On Behalf of | Oct 5, 2022 | Family Law

Divorce can be a tiring, contentious and confusing process. This often applies even more when there are minor children.

Even when proceedings are amicable and mutually agreed upon, making them smoother, it is easy to become mired in the many myths floating around about child custody.

1. Mothers have an automatic advantage

In the past, courts tended to favor mothers in child custody cases, but this is no longer the case. The court now recognizes the father and mother as on equal standing, and sex is not a determining factor. Instead, it assesses many criteria while making custody decisions.
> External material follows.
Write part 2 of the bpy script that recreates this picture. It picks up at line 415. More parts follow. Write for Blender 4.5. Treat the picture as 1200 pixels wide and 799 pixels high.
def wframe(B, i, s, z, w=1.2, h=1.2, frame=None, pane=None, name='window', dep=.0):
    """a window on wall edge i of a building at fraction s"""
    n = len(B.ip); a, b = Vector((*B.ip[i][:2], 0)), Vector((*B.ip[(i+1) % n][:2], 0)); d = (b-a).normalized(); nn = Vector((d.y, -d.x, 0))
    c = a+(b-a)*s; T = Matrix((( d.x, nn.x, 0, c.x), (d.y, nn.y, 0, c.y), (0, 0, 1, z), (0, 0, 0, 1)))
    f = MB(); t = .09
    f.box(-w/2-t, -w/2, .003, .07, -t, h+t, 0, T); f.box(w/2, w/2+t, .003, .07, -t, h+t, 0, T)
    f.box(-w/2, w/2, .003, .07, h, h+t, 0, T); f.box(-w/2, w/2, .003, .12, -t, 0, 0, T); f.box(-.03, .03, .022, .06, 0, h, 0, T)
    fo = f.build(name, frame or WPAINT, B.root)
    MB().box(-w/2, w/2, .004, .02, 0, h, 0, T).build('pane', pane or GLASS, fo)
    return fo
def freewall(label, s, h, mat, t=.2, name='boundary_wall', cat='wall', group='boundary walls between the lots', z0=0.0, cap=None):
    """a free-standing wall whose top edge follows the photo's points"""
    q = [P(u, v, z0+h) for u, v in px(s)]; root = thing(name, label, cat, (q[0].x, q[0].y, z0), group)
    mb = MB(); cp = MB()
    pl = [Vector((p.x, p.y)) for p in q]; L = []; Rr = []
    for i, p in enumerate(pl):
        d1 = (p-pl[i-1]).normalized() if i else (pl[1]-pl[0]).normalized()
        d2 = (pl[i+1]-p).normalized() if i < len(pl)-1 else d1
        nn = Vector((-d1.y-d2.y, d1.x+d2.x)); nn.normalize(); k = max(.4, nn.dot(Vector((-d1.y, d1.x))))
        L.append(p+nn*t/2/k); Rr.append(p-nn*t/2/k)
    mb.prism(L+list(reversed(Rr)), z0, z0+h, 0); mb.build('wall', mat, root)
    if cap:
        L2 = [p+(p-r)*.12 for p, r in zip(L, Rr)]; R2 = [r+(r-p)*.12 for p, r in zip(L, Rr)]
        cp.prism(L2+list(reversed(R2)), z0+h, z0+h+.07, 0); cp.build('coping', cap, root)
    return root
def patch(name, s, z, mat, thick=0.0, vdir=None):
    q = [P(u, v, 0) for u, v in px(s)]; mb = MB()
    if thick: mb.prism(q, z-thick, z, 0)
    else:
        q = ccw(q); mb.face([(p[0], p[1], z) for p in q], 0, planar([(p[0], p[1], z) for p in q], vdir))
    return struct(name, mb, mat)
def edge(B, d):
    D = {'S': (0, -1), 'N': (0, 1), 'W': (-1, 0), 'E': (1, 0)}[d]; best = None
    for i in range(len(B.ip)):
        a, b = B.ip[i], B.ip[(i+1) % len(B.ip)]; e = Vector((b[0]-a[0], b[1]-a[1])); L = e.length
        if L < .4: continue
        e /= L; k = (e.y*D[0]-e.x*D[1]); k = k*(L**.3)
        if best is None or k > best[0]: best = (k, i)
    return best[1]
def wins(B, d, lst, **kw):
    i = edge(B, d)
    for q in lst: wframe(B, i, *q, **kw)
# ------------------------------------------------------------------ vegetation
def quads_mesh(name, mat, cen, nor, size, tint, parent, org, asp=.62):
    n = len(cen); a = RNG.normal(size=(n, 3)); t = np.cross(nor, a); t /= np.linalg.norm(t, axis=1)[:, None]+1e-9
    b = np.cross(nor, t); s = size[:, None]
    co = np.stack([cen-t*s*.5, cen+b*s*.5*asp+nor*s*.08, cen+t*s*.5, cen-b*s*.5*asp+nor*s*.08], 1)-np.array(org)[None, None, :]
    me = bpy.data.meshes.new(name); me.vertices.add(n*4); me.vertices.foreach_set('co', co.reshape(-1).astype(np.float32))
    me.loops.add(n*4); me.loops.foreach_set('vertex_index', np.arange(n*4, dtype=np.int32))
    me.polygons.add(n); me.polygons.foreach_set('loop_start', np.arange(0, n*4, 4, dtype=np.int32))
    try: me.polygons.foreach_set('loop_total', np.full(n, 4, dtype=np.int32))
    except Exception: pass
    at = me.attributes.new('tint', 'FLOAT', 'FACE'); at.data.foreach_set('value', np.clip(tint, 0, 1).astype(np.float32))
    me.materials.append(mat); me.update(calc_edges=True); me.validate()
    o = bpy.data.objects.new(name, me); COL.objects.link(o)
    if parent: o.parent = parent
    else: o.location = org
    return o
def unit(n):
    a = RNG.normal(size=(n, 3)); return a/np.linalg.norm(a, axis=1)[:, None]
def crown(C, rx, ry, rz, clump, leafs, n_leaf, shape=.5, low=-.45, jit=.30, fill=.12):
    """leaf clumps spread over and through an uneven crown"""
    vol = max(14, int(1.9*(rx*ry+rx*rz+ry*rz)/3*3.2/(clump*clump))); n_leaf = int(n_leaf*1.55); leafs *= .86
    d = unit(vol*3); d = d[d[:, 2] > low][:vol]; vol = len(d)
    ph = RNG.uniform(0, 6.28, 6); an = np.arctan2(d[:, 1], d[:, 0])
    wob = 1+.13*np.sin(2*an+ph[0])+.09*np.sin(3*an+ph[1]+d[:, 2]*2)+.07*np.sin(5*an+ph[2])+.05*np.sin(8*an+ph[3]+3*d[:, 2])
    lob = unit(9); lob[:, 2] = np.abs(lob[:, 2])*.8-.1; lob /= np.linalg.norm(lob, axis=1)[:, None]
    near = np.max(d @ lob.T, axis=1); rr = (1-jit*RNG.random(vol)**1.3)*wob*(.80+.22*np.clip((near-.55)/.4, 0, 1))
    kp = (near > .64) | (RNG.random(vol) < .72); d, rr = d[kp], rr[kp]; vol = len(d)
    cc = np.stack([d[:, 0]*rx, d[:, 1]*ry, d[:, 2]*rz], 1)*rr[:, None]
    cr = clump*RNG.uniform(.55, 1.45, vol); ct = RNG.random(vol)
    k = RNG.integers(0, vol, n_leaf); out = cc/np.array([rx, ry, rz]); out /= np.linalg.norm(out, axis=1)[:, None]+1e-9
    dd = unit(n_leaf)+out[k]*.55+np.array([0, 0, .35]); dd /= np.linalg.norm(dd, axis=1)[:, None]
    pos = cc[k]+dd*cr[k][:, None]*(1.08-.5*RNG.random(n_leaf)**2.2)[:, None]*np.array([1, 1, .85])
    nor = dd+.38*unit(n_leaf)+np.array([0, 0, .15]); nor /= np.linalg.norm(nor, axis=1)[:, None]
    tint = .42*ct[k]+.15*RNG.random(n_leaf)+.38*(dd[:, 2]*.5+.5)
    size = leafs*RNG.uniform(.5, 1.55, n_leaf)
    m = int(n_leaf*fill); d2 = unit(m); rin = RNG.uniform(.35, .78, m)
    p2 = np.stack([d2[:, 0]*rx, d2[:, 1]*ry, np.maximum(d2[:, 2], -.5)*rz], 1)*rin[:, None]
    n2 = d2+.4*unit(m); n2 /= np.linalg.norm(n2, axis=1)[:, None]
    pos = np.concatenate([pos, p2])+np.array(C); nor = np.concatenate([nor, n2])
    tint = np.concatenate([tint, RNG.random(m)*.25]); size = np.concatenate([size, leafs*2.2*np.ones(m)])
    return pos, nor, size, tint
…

2. A parent who is not the primary custody holder does not have to pay child support

Child support and child custody are completely separate from each other. Regardless of whether he or she has custody, the parent must pay the court-ordered support. Withholding support to force the custodial parent to allow the non-custodial parent to see his or her children is also illegal. Parents also do not have the right to deny the other parent their parenting time if he or she refuses to pay support.

3. Parents must use their visitation time

The court may grant a non-custodial parent partial custody or visitation, but it does not enforce it. Parents who choose simply not to use their awarded time are not committing a crime, and the court generally does not force them to see their children.

Child custody has a great deal of potential for complexity, leading to many common misconceptions. It is important to sift through them for the truth to avoid making poor decisions based on falsehoods.